The narrative became very important – the context – why did something happen, how did it happen, what caused it and so on. The company used to look at numbers only, revenue, expenses, manufacturing costs, overheads. Having a more corporate finance angle and approach the entire team started to appreciate the need and importance to have narratives accompanying every report, and to have an understanding of the context.

We focused on analysis, on market research, on understanding our weaknesses and on working hard to mitigate the risks they could have created. We became very bold in our thinking; and it helped with the general attitude and team’s confidence.

Our increased, more structured and more layered knowledge on the market conditions and on our own capabilities helped us become more realistic in recognizing and accepting the gap between the market potential and where we are at the moment. Seeing you’ve had 30% growth in revenue versus previous thing may lull you into feeling you made it; until you look at the market share figures that tell you that you are below 10% share of the market and that you still have a long way to go (and to grow). It puts things in perspective and keeps us focused. Compared to where we were two years ago, the dynamic in the company changed a lot, and became more positive, more focused on hard work, and more realistic.
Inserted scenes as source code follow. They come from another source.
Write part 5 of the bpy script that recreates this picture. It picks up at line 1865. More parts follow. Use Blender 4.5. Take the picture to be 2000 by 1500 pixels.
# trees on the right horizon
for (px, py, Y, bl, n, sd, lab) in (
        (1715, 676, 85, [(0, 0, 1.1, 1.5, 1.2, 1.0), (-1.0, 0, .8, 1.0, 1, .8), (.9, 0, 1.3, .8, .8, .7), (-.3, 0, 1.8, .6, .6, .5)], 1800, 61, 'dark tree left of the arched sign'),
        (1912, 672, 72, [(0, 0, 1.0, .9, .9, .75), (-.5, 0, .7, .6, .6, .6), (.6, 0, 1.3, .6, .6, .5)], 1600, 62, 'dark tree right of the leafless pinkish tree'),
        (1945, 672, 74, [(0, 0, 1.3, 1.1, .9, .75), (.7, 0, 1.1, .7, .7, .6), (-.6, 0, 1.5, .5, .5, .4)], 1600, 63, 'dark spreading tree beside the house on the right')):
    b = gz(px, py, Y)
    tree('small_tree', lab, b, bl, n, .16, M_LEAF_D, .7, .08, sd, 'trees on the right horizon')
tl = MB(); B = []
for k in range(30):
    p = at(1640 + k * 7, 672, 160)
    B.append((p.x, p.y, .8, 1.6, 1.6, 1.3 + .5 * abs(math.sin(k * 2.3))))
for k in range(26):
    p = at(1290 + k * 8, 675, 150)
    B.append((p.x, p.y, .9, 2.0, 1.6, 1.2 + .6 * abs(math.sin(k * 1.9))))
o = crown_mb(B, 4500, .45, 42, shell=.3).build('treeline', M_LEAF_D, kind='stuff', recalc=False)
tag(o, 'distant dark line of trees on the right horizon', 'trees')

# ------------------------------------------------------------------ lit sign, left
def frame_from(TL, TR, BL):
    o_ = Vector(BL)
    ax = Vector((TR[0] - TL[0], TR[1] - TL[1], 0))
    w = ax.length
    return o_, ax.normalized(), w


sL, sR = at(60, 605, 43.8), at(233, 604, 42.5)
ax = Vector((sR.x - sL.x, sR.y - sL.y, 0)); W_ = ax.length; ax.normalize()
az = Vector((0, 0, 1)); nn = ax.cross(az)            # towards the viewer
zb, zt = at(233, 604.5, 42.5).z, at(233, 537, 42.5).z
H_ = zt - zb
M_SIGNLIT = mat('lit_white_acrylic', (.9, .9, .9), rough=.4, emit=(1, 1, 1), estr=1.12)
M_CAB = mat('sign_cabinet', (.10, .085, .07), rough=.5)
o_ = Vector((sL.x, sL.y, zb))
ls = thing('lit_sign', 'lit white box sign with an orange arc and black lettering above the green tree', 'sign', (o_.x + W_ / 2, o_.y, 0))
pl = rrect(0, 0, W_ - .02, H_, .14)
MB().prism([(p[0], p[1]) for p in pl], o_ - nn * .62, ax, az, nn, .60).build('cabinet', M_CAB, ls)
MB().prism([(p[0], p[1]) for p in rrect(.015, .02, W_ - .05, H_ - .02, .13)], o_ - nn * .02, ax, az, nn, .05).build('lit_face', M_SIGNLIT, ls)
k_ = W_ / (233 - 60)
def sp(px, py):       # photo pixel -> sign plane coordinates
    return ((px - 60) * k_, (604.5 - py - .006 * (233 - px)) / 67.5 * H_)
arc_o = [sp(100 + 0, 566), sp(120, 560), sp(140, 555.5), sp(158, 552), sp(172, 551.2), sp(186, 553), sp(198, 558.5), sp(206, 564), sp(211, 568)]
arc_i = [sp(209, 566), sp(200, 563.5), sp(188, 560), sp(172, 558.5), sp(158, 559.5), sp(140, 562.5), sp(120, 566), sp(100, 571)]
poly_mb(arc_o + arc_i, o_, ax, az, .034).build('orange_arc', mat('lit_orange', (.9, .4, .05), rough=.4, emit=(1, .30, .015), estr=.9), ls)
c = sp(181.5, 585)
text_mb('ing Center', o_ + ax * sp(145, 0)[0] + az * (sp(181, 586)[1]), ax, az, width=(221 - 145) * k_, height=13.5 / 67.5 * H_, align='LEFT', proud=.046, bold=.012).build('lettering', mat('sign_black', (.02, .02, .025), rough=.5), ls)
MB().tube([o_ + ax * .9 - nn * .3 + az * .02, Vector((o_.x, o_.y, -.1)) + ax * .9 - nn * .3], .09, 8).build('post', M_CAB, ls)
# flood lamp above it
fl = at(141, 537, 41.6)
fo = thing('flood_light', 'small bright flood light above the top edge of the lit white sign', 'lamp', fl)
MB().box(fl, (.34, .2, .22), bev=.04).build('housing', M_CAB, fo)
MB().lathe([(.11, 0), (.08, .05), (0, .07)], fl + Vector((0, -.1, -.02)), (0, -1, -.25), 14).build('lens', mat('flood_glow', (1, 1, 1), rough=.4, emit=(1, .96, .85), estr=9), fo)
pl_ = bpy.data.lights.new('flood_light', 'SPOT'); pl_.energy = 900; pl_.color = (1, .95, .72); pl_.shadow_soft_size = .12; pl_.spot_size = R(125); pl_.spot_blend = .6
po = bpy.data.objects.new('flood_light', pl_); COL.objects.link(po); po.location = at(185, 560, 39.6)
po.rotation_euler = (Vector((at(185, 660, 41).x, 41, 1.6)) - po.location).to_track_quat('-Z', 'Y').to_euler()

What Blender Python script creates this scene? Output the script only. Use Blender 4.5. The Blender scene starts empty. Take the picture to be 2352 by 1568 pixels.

You touched on SWOT briefly. What is the role of international agreements, regulations and bodies in understanding SWOT analytics and strategy planning?

International agreements, regulations and regulatory bodies can have quite a significant role in strategy planning and looking at SWOT analysis. One of the most recent examples is when Brazilian regulatory body for offshore operations changed the regulation on what types of carriers can be used to move people back and forth while working offshore. That change stipulates that people have to be seated, and we are one of two companies that manufactures personnel transfer carriers for seated passengers. Needless to say this change had and will have a huge impact on our strategy, from supply chain, manufacturing, post-sale approach, market communications and general focus.


Reflex Marine is a global company, doing business globally. How do currency fluctuations affect you?

Reflex Marine is a company that operates globally, but is registered in the UK, so the impact coming from currency fluctuations was very evident after the Brexit vote. We export a lot, thus the impact we’ve had has been a positive one, since Pound Sterling plummeted, and US dollar was fairly stable; but we are closely monitoring the currency market and adjusting our market approach when and if necessary.


How does this adjustment happen?

I would call it fine tuning, and it’s mainly adjusted through discounts. If the currency shift works for us, we offer higher discounts; if it doesn’t we are more careful with the discounts. That way the benefit from the currency fluctuations gets trickled down to the end client and it helps everyone.